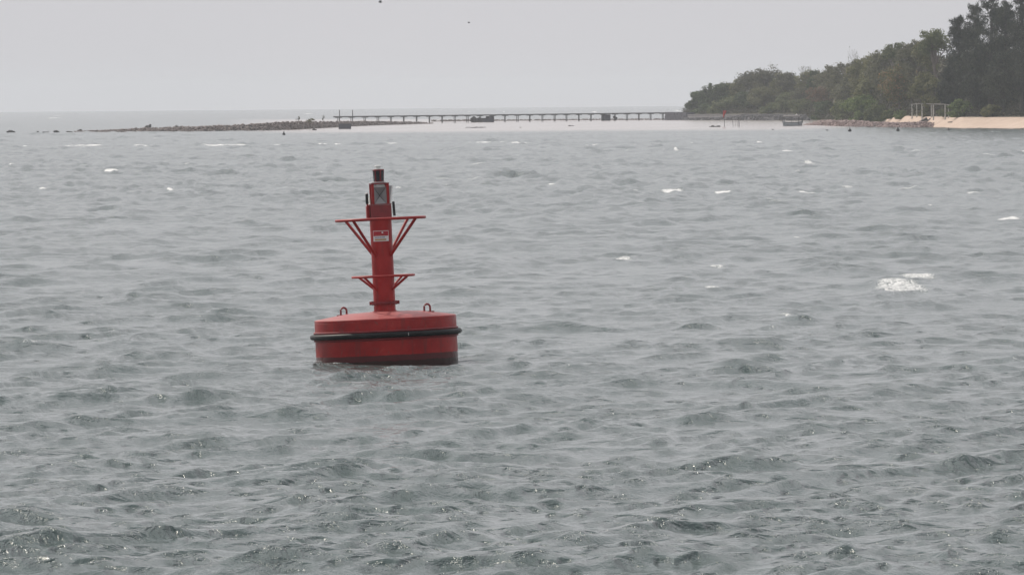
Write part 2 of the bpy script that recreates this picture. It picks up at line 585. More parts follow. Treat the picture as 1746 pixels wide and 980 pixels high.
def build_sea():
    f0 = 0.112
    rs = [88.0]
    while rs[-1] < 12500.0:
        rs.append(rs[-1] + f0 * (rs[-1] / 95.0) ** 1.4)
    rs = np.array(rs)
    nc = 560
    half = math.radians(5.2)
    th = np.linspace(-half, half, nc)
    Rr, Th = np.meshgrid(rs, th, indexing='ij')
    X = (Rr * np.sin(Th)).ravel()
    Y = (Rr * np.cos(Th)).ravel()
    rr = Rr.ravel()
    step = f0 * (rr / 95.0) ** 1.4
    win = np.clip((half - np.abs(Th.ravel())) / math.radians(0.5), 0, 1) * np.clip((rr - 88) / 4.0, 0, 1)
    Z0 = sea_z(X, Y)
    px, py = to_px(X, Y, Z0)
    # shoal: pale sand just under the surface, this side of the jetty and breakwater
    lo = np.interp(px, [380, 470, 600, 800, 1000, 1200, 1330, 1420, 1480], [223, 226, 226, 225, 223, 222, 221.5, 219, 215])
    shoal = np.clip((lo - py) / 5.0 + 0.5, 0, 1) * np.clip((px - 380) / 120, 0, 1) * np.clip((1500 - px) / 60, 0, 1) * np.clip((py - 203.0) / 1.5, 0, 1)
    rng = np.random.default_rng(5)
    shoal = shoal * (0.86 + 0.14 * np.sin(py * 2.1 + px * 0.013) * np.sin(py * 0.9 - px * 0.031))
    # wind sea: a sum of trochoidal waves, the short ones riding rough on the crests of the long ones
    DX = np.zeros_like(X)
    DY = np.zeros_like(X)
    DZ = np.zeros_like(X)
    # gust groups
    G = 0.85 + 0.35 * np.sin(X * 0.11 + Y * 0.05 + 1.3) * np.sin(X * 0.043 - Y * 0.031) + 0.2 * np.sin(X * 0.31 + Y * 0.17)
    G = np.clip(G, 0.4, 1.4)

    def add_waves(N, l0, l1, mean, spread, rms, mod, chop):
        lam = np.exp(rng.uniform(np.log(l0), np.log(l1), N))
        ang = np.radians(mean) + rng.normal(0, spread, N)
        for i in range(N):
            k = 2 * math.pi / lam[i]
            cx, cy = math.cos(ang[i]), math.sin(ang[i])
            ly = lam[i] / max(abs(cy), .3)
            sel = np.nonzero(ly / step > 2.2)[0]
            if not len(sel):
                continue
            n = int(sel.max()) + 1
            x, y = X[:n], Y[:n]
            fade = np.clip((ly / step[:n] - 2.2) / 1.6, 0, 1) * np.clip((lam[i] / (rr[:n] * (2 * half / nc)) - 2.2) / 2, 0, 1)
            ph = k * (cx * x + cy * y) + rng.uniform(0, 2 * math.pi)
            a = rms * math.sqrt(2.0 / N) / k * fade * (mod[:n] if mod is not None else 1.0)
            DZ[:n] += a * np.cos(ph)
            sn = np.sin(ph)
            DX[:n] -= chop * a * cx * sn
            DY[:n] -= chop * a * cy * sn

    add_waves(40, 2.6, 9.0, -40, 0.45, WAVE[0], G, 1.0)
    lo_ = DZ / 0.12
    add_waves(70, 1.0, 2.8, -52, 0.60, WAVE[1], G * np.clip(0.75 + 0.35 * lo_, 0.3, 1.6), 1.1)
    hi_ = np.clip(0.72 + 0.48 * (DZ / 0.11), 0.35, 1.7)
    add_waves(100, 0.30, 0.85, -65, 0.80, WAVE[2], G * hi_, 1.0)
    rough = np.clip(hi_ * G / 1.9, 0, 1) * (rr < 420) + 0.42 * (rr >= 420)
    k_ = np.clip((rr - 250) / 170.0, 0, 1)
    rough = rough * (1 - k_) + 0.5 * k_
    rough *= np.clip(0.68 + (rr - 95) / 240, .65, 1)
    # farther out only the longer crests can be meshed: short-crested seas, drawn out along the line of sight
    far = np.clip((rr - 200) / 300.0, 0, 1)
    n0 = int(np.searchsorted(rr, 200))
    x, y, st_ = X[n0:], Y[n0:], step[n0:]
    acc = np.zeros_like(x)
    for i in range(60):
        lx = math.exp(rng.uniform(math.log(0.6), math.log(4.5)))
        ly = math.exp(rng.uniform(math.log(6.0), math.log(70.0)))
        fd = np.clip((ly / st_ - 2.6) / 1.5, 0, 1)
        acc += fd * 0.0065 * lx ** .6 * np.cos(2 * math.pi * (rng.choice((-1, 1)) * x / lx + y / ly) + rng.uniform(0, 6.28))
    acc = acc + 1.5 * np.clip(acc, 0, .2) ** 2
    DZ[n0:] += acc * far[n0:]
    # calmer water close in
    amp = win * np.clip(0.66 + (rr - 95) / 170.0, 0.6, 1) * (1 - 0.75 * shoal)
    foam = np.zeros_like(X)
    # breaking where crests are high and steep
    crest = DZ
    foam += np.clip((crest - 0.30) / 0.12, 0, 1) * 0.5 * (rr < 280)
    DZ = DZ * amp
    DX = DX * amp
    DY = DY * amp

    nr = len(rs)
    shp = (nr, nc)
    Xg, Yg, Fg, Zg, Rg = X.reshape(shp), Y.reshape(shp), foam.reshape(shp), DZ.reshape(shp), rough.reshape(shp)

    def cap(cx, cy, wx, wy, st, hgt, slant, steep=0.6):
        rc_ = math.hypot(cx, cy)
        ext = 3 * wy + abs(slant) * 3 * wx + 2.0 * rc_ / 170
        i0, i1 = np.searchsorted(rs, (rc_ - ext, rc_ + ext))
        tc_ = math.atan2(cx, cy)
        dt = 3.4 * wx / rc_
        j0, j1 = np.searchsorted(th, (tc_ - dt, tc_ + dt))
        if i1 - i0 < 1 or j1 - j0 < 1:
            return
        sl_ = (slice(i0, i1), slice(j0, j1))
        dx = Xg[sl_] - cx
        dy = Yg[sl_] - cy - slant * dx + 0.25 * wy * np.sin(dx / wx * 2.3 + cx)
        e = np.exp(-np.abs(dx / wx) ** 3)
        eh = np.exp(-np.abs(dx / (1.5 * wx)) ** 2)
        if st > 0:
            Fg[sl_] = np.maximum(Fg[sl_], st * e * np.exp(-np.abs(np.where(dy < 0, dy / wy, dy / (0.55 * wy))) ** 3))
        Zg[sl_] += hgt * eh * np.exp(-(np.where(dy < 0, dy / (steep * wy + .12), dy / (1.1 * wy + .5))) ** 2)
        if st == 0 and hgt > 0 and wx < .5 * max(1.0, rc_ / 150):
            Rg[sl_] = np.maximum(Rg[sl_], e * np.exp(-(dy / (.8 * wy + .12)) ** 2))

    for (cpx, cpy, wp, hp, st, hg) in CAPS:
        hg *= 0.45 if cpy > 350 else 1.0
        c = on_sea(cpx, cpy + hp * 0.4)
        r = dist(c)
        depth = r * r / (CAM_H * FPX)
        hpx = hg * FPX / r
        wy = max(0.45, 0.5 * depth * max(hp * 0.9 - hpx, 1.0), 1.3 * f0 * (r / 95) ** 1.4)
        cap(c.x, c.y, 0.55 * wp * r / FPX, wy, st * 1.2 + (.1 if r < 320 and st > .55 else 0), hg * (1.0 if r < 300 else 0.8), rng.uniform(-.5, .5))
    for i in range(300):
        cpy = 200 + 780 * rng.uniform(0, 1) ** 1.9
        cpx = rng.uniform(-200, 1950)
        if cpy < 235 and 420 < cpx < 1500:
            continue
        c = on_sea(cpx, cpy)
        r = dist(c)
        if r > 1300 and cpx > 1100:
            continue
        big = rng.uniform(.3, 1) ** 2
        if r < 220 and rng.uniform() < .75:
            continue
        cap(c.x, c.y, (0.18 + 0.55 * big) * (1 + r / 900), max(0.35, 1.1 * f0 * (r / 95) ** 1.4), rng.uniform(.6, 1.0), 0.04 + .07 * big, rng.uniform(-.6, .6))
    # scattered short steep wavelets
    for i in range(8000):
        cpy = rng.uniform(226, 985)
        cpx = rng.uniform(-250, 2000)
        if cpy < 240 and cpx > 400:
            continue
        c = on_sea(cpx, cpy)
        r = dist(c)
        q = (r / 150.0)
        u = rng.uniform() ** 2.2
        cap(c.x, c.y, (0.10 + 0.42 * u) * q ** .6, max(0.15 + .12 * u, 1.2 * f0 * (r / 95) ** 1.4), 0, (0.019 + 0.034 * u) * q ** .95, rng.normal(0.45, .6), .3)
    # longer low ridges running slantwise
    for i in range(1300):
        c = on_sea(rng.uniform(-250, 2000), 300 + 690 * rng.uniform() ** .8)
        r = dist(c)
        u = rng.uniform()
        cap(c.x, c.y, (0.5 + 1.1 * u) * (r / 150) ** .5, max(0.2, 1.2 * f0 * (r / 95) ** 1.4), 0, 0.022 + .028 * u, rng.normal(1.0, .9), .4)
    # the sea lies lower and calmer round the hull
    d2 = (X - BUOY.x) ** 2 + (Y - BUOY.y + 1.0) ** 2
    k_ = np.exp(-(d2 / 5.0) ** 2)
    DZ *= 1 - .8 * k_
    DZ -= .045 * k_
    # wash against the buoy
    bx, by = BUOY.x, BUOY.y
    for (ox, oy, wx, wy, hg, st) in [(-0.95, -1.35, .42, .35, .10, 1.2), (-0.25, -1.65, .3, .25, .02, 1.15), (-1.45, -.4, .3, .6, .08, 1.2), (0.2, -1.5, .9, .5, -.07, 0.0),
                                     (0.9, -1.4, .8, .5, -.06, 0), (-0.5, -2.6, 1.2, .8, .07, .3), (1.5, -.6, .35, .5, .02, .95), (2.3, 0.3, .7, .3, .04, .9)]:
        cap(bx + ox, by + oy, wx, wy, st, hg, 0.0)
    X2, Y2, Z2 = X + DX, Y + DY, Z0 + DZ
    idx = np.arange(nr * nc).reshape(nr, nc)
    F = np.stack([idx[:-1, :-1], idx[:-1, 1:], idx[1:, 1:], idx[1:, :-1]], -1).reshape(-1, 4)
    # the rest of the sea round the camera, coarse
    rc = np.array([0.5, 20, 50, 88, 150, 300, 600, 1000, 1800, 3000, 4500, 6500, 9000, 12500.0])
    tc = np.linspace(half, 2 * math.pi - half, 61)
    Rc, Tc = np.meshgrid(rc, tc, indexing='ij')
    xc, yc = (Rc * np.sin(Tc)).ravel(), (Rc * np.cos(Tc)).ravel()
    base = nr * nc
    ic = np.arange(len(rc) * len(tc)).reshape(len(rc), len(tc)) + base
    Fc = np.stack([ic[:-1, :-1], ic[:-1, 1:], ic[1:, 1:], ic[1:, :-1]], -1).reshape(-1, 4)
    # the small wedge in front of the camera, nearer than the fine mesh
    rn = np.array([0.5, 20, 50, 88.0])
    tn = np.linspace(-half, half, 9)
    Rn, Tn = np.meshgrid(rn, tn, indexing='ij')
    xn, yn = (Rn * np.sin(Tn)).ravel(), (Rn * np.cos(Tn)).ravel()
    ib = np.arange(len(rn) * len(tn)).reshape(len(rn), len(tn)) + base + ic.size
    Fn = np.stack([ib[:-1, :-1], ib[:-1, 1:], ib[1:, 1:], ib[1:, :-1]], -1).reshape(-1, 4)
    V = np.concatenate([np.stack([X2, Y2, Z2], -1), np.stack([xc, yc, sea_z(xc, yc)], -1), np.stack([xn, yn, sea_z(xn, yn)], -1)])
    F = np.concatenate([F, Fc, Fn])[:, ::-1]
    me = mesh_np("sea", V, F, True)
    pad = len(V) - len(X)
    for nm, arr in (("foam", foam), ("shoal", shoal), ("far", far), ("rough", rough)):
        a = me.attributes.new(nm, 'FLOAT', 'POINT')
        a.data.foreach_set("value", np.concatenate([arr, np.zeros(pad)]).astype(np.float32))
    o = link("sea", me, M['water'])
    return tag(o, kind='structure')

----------

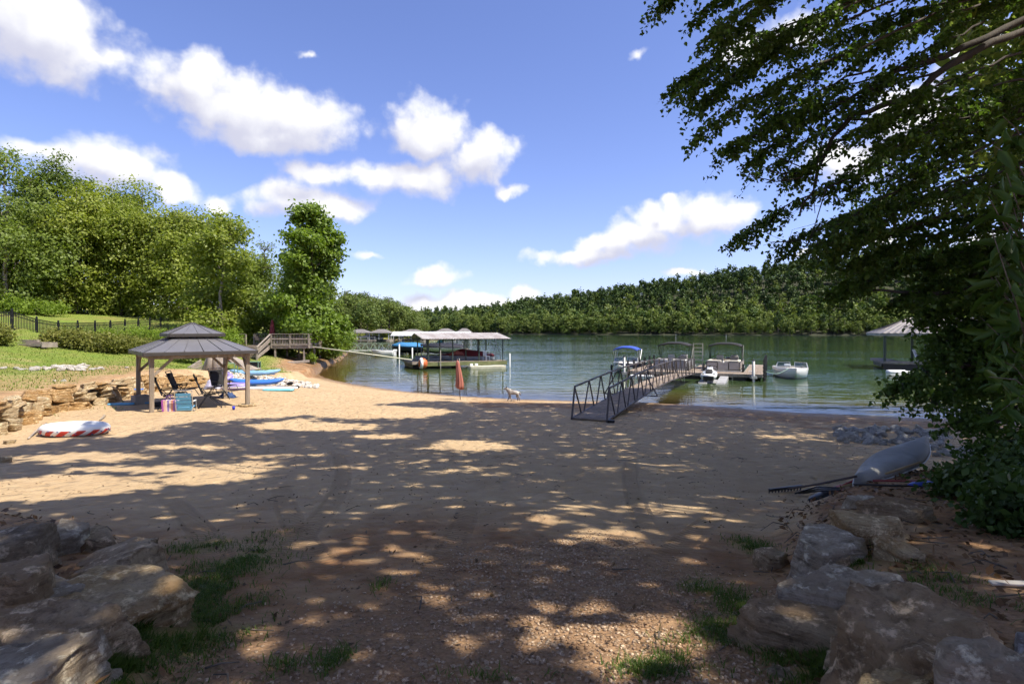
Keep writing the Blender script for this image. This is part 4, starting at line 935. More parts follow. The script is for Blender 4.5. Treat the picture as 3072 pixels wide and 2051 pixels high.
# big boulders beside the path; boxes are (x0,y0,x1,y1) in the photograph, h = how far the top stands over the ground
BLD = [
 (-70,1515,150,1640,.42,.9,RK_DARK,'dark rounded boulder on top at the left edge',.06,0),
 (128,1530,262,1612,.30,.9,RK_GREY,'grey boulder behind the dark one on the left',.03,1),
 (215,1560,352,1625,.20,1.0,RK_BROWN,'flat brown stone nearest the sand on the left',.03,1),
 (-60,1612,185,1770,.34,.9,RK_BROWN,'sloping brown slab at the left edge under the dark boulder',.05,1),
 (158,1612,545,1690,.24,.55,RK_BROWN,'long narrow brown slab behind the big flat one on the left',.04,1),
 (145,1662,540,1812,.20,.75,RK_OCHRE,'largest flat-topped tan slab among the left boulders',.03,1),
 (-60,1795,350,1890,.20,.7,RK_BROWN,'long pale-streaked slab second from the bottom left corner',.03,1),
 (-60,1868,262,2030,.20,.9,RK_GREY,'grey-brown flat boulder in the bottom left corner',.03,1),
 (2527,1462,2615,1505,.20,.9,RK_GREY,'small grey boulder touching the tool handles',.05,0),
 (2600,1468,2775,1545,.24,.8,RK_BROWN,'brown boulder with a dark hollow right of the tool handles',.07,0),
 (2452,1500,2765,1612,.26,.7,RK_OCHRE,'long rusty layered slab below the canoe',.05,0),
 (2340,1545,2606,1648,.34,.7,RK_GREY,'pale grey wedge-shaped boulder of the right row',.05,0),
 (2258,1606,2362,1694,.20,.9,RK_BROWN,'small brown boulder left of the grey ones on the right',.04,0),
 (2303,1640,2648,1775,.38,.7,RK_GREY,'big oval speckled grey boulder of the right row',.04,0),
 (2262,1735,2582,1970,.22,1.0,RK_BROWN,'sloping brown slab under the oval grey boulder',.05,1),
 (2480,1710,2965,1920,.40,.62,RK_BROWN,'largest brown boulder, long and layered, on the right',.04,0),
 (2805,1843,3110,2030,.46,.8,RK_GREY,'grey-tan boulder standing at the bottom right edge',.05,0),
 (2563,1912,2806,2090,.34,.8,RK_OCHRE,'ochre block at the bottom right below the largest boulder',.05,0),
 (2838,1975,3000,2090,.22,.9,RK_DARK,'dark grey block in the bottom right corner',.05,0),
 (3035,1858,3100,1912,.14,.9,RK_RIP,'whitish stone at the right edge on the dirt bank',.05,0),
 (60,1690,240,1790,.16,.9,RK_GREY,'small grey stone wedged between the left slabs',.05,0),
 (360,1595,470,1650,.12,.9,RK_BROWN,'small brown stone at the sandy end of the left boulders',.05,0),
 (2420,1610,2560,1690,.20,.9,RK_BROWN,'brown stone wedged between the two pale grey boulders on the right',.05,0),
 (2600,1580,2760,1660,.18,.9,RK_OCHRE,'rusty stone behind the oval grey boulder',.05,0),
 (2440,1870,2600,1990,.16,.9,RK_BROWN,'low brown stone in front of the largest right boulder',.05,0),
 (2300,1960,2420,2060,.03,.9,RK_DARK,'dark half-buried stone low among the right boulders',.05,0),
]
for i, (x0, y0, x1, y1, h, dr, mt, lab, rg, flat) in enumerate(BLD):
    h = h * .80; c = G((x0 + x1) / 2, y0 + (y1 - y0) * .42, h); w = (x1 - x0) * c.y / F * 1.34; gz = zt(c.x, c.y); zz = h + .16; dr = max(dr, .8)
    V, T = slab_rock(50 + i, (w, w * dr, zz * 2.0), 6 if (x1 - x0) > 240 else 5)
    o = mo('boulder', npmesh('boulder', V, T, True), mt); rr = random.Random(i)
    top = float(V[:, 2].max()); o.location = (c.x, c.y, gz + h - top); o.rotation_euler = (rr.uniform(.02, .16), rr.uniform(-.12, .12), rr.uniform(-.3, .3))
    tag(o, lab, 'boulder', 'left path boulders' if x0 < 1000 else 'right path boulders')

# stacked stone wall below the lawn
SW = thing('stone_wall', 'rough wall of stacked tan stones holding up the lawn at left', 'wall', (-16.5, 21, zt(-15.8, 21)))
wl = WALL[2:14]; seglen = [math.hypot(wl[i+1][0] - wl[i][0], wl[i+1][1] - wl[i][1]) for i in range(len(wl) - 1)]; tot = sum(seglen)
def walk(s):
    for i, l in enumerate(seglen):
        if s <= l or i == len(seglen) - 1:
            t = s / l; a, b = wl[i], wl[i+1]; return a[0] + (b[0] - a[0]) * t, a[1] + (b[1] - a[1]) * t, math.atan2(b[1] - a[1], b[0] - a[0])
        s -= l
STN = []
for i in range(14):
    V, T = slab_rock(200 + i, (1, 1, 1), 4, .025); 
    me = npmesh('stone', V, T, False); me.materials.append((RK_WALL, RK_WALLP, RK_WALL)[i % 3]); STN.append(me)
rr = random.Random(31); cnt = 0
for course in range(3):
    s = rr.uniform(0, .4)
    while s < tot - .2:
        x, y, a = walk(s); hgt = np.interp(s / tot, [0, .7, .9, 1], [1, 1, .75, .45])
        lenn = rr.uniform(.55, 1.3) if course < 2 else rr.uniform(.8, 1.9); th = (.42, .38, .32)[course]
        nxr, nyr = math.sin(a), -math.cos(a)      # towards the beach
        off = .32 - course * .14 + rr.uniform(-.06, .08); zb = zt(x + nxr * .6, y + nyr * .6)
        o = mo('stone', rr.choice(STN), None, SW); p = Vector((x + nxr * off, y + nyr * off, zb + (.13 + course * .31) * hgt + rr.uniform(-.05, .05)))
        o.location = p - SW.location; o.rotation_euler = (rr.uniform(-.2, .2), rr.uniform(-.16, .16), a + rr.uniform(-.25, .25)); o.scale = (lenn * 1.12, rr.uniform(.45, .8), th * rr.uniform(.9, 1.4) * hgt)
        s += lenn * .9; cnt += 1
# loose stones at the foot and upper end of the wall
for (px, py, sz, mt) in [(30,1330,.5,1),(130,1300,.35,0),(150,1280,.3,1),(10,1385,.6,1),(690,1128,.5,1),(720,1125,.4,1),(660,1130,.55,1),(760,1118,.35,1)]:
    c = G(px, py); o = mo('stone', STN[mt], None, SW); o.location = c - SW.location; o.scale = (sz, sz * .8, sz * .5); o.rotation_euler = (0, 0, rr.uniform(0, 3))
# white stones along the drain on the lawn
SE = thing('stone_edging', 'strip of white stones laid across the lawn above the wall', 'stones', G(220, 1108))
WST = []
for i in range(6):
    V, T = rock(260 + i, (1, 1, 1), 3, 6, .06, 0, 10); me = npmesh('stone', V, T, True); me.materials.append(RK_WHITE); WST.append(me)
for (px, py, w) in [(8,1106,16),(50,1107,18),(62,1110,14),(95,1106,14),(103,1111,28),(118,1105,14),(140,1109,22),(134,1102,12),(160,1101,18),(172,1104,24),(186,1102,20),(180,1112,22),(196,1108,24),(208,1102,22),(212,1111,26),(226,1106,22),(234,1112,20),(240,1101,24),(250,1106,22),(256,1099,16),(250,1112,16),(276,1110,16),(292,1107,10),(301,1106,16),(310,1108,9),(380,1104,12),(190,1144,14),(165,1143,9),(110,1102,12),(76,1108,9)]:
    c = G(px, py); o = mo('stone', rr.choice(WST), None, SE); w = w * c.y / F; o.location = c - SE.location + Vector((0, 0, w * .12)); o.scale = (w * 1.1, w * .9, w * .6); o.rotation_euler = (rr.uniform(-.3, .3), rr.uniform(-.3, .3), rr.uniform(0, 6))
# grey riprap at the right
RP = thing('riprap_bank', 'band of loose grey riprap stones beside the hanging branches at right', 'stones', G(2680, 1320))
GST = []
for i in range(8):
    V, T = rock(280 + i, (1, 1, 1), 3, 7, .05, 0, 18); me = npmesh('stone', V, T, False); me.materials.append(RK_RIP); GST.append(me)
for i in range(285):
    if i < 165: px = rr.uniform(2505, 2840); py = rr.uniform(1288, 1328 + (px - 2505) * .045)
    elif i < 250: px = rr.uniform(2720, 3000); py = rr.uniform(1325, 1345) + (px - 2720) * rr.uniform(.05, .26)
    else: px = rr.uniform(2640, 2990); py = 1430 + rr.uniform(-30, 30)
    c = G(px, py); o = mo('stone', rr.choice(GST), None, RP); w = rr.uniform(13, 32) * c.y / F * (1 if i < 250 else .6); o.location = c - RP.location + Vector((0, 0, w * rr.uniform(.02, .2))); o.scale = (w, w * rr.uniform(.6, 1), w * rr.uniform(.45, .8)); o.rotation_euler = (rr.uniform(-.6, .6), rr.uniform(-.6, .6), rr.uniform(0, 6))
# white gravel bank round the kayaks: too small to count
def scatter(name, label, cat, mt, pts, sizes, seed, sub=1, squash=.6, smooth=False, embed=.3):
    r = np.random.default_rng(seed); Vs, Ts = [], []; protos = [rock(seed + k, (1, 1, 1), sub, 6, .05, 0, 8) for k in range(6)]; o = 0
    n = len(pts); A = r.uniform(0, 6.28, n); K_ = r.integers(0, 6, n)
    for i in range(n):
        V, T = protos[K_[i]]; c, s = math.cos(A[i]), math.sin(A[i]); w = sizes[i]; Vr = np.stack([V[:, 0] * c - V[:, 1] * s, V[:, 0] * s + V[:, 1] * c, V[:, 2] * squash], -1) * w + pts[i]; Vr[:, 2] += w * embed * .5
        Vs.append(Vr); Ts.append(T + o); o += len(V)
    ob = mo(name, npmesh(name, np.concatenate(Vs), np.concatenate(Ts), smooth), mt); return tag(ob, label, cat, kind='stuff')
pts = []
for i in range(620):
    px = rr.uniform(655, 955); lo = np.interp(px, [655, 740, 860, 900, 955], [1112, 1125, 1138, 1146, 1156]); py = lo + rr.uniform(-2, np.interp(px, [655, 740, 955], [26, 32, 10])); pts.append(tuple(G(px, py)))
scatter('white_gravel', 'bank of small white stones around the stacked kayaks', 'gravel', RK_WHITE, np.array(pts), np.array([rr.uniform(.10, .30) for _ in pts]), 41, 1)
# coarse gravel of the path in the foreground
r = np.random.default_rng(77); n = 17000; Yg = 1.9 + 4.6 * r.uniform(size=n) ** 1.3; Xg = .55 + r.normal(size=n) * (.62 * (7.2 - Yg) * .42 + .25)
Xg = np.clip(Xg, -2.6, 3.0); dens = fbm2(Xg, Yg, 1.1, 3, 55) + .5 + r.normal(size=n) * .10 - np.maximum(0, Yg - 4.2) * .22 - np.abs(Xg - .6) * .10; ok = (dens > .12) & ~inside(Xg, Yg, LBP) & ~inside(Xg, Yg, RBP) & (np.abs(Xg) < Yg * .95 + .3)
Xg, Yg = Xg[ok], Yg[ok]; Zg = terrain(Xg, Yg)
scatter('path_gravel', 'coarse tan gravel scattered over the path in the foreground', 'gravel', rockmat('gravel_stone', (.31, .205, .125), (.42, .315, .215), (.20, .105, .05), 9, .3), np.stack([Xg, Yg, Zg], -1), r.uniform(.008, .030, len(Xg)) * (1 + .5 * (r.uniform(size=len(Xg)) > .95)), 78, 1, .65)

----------

= Stated problem =
Locate all lines in the listing above with the word "this". Copy them.

= Solution to the exercise =
Write part 2 of the bpy script that recreates this picture. It picks up at line 585. More parts follow. Treat the picture as 1746 pixels wide and 980 pixels high.
    # shoal: pale sand just under the surface, this side of the jetty and breakwater
Keep writing the Blender script for this image. This is part 4, starting at line 935. More parts follow. The script is for Blender 4.5. Treat the picture as 3072 pixels wide and 2051 pixels high.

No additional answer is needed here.